▶ **SET TASK**: All of the data needs to be repeated exactly.

▶ **GIVEN MATERIAL**:
┄┄┄┄┄┄

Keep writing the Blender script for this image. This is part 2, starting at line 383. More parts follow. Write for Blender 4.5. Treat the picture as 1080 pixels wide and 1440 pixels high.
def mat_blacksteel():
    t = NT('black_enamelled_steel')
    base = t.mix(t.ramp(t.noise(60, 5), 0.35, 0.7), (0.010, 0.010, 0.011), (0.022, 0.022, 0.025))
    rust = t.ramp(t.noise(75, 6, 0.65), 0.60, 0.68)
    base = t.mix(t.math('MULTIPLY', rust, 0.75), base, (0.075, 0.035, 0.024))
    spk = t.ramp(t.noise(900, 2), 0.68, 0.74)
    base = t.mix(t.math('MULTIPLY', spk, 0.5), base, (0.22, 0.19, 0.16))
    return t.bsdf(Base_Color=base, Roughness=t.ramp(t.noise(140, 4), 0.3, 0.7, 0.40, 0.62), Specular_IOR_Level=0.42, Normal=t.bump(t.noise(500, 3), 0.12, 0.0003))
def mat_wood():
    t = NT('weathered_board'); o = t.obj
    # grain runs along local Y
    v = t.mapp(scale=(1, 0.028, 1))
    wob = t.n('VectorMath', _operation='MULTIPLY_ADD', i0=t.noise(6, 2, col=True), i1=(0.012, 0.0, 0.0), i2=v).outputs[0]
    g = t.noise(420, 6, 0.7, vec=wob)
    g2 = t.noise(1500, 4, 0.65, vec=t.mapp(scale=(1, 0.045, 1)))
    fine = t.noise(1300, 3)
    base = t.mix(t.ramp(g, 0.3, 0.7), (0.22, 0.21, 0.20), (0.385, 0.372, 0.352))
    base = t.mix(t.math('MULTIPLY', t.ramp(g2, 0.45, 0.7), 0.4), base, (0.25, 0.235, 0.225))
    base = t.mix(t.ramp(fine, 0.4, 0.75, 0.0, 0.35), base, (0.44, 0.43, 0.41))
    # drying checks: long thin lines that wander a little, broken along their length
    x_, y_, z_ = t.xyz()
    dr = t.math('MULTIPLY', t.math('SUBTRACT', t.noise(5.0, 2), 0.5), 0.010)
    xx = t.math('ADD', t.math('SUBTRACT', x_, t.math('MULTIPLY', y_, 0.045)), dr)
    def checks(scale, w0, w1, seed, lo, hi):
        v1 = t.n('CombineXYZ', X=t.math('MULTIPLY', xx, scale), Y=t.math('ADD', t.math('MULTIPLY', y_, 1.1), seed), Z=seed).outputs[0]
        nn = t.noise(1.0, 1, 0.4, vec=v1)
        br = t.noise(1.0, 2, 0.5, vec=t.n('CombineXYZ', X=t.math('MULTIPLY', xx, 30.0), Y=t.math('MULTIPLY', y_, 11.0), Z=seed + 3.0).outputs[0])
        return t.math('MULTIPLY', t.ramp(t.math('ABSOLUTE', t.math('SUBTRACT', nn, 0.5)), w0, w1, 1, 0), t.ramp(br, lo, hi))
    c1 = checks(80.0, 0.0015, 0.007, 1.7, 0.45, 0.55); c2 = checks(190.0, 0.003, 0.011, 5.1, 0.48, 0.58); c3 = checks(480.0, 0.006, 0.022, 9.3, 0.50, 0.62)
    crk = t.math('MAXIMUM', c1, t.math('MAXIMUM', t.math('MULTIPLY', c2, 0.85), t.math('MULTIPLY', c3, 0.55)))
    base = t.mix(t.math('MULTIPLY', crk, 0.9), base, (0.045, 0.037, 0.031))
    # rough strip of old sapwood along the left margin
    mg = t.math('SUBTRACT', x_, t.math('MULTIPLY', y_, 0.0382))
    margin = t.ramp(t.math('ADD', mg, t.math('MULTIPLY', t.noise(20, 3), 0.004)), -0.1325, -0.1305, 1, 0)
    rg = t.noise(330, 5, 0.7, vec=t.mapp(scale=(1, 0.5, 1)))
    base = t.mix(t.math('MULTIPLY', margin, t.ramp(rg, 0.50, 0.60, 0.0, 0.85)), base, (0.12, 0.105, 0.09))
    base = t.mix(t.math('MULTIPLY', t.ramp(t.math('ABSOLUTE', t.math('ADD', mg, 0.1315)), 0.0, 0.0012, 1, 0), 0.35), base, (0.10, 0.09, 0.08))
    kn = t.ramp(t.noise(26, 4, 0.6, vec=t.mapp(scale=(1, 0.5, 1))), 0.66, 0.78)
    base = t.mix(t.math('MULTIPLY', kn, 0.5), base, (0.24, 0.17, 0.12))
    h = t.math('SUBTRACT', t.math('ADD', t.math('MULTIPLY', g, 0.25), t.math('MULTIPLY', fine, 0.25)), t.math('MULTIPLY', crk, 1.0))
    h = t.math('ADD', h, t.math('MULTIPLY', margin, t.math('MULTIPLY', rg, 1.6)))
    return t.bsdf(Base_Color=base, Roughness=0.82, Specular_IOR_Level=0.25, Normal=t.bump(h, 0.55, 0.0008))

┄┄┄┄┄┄

▶ **SOLUTION TO THIS PROBLEM**:
Keep writing the Blender script for this image. This is part 2, starting at line 383. More parts follow. Write for Blender 4.5. Treat the picture as 1080 pixels wide and 1440 pixels high.
def mat_blacksteel():
    t = NT('black_enamelled_steel')
    base = t.mix(t.ramp(t.noise(60, 5), 0.35, 0.7), (0.010, 0.010, 0.011), (0.022, 0.022, 0.025))
    rust = t.ramp(t.noise(75, 6, 0.65), 0.60, 0.68)
    base = t.mix(t.math('MULTIPLY', rust, 0.75), base, (0.075, 0.035, 0.024))
    spk = t.ramp(t.noise(900, 2), 0.68, 0.74)
    base = t.mix(t.math('MULTIPLY', spk, 0.5), base, (0.22, 0.19, 0.16))
    return t.bsdf(Base_Color=base, Roughness=t.ramp(t.noise(140, 4), 0.3, 0.7, 0.40, 0.62), Specular_IOR_Level=0.42, Normal=t.bump(t.noise(500, 3), 0.12, 0.0003))
def mat_wood():
    t = NT('weathered_board'); o = t.obj
    # grain runs along local Y
    v = t.mapp(scale=(1, 0.028, 1))
    wob = t.n('VectorMath', _operation='MULTIPLY_ADD', i0=t.noise(6, 2, col=True), i1=(0.012, 0.0, 0.0), i2=v).outputs[0]
    g = t.noise(420, 6, 0.7, vec=wob)
    g2 = t.noise(1500, 4, 0.65, vec=t.mapp(scale=(1, 0.045, 1)))
    fine = t.noise(1300, 3)
    base = t.mix(t.ramp(g, 0.3, 0.7), (0.22, 0.21, 0.20), (0.385, 0.372, 0.352))
    base = t.mix(t.math('MULTIPLY', t.ramp(g2, 0.45, 0.7), 0.4), base, (0.25, 0.235, 0.225))
    base = t.mix(t.ramp(fine, 0.4, 0.75, 0.0, 0.35), base, (0.44, 0.43, 0.41))
    # drying checks: long thin lines that wander a little, broken along their length
    x_, y_, z_ = t.xyz()
    dr = t.math('MULTIPLY', t.math('SUBTRACT', t.noise(5.0, 2), 0.5), 0.010)
    xx = t.math('ADD', t.math('SUBTRACT', x_, t.math('MULTIPLY', y_, 0.045)), dr)
    def checks(scale, w0, w1, seed, lo, hi):
        v1 = t.n('CombineXYZ', X=t.math('MULTIPLY', xx, scale), Y=t.math('ADD', t.math('MULTIPLY', y_, 1.1), seed), Z=seed).outputs[0]
        nn = t.noise(1.0, 1, 0.4, vec=v1)
        br = t.noise(1.0, 2, 0.5, vec=t.n('CombineXYZ', X=t.math('MULTIPLY', xx, 30.0), Y=t.math('MULTIPLY', y_, 11.0), Z=seed + 3.0).outputs[0])
        return t.math('MULTIPLY', t.ramp(t.math('ABSOLUTE', t.math('SUBTRACT', nn, 0.5)), w0, w1, 1, 0), t.ramp(br, lo, hi))
    c1 = checks(80.0, 0.0015, 0.007, 1.7, 0.45, 0.55); c2 = checks(190.0, 0.003, 0.011, 5.1, 0.48, 0.58); c3 = checks(480.0, 0.006, 0.022, 9.3, 0.50, 0.62)
    crk = t.math('MAXIMUM', c1, t.math('MAXIMUM', t.math('MULTIPLY', c2, 0.85), t.math('MULTIPLY', c3, 0.55)))
    base = t.mix(t.math('MULTIPLY', crk, 0.9), base, (0.045, 0.037, 0.031))
    # rough strip of old sapwood along the left margin
    mg = t.math('SUBTRACT', x_, t.math('MULTIPLY', y_, 0.0382))
    margin = t.ramp(t.math('ADD', mg, t.math('MULTIPLY', t.noise(20, 3), 0.004)), -0.1325, -0.1305, 1, 0)
    rg = t.noise(330, 5, 0.7, vec=t.mapp(scale=(1, 0.5, 1)))
    base = t.mix(t.math('MULTIPLY', margin, t.ramp(rg, 0.50, 0.60, 0.0, 0.85)), base, (0.12, 0.105, 0.09))
    base = t.mix(t.math('MULTIPLY', t.ramp(t.math('ABSOLUTE', t.math('ADD', mg, 0.1315)), 0.0, 0.0012, 1, 0), 0.35), base, (0.10, 0.09, 0.08))
    kn = t.ramp(t.noise(26, 4, 0.6, vec=t.mapp(scale=(1, 0.5, 1))), 0.66, 0.78)
    base = t.mix(t.math('MULTIPLY', kn, 0.5), base, (0.24, 0.17, 0.12))
    h = t.math('SUBTRACT', t.math('ADD', t.math('MULTIPLY', g, 0.25), t.math('MULTIPLY', fine, 0.25)), t.math('MULTIPLY', crk, 1.0))
    h = t.math('ADD', h, t.math('MULTIPLY', margin, t.math('MULTIPLY', rg, 1.6)))
    return t.bsdf(Base_Color=base, Roughness=0.82, Specular_IOR_Level=0.25, Normal=t.bump(h, 0.55, 0.0008))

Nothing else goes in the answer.